■ Collected material ■
****
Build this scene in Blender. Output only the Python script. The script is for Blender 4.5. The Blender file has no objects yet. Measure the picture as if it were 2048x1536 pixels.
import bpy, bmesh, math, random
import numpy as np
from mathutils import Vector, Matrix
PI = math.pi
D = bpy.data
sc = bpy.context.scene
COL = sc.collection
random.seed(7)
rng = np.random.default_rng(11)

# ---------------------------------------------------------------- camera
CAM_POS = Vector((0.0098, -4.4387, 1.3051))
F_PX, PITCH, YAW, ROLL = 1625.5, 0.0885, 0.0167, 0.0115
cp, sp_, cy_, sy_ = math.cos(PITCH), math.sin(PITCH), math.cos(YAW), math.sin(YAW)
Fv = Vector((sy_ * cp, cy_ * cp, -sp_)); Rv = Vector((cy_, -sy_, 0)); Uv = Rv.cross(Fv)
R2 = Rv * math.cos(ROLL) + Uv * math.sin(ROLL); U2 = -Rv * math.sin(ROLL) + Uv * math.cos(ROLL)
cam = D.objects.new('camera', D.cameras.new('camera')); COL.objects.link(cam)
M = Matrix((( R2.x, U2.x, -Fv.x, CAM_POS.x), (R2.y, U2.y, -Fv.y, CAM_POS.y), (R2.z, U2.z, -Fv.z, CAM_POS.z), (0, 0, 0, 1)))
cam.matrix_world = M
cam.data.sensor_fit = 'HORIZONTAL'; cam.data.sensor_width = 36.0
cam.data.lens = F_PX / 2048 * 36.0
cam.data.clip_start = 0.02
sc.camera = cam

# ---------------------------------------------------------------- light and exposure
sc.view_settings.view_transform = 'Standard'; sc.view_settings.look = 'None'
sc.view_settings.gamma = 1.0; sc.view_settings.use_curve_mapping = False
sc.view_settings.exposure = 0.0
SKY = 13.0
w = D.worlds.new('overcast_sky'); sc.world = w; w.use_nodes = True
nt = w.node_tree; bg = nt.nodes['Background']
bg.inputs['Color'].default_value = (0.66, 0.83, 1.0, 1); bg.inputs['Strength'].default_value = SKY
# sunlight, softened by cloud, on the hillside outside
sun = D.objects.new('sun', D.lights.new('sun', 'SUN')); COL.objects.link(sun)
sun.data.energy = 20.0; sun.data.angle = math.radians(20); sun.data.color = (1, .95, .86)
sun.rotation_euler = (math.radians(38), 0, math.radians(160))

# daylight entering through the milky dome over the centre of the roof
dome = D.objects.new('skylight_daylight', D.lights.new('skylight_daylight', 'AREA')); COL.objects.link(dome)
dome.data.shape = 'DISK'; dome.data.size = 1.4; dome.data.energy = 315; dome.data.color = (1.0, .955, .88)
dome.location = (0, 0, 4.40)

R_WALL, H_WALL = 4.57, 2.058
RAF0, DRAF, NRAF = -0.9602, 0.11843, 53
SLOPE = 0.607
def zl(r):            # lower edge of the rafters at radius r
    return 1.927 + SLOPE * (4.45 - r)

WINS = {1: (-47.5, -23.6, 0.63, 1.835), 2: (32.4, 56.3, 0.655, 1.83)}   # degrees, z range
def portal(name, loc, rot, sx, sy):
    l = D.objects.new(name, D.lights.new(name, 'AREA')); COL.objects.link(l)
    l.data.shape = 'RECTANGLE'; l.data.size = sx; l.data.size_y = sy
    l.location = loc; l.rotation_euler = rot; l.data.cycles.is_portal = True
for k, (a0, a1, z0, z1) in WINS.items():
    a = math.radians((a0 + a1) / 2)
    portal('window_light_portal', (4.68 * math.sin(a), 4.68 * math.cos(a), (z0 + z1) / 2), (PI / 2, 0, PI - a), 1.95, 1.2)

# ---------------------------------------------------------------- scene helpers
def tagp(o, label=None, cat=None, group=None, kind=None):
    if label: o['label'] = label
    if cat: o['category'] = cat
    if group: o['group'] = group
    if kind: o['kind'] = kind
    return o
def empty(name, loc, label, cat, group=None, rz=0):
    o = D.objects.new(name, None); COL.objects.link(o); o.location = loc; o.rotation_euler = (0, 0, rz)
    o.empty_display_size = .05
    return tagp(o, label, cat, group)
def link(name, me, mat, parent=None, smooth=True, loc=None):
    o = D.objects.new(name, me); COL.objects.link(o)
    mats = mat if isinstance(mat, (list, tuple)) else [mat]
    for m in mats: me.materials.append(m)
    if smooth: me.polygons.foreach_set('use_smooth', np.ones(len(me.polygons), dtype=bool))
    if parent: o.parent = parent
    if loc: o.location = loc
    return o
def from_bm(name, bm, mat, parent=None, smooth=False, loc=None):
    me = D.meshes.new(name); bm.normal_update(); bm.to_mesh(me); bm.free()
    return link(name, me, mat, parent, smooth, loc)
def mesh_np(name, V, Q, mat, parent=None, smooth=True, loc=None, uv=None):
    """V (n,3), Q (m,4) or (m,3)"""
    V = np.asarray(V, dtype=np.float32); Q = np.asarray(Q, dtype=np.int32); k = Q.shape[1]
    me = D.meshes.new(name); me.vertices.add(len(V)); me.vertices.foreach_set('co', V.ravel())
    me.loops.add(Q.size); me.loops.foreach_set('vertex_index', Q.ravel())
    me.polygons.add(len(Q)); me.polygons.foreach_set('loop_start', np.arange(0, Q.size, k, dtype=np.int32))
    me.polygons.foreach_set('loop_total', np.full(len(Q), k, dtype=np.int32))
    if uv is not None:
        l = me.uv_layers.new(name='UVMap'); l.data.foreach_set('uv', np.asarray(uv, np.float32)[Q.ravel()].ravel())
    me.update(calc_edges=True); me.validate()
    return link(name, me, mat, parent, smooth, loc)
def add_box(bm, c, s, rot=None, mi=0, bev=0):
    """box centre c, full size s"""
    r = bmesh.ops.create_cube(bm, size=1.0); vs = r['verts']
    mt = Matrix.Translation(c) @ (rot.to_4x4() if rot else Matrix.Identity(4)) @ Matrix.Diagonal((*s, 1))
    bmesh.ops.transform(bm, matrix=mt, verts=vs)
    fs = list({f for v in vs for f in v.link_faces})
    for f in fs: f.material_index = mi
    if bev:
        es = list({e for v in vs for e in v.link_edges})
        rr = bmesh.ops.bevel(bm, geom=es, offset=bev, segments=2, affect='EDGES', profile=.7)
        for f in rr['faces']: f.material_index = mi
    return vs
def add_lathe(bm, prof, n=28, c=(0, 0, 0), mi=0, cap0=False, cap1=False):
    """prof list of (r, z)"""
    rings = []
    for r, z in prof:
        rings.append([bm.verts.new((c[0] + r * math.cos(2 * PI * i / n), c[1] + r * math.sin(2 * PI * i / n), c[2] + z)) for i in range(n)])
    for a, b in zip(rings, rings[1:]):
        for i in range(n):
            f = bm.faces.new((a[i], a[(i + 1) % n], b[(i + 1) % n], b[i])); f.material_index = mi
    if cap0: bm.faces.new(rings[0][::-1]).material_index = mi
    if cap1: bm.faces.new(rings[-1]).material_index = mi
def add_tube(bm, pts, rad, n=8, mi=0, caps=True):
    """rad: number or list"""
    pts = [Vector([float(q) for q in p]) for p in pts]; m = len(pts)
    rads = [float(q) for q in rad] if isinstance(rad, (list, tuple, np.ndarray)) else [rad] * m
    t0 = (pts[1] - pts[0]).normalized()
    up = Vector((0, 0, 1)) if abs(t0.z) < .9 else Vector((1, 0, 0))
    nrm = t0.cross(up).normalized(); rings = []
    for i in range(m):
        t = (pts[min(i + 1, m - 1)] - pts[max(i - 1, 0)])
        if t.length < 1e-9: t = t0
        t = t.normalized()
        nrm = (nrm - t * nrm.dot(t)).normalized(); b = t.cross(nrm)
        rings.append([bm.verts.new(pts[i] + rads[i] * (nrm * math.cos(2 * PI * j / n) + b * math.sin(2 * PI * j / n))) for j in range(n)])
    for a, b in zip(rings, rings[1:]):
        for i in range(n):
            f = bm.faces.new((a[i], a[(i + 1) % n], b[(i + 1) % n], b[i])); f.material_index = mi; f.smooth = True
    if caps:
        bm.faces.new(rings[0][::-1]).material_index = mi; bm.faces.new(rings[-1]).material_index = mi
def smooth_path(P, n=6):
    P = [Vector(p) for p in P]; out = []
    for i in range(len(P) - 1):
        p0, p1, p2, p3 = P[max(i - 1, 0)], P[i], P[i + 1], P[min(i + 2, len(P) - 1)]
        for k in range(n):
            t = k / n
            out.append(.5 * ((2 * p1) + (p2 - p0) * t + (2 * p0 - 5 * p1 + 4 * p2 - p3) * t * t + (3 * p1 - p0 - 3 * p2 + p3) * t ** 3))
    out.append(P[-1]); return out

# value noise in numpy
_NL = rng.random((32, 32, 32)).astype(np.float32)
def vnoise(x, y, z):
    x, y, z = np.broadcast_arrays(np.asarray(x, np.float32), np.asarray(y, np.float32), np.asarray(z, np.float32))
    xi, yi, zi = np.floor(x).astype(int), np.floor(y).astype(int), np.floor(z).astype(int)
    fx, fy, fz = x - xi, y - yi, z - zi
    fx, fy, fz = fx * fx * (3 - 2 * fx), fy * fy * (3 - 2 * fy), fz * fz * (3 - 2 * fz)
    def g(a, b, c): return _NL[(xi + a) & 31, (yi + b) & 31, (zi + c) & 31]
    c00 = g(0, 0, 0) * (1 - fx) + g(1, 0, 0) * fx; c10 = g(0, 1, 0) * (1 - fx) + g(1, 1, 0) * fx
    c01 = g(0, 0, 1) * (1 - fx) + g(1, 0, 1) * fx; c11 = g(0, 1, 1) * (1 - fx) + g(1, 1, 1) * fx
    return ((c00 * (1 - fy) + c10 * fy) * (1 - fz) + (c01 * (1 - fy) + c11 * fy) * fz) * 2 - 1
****
Lines from the beginning of the data above through the line containing "rng = np.random.default_rng(11)" are to be returned exactly, and no others.

Build this scene in Blender. Output only the Python script. The script is for Blender 4.5. The Blender file has no objects yet. Measure the picture as if it were 2048x1536 pixels.
import bpy, bmesh, math, random
import numpy as np
from mathutils import Vector, Matrix
PI = math.pi
D = bpy.data
sc = bpy.context.scene
COL = sc.collection
random.seed(7)
rng = np.random.default_rng(11)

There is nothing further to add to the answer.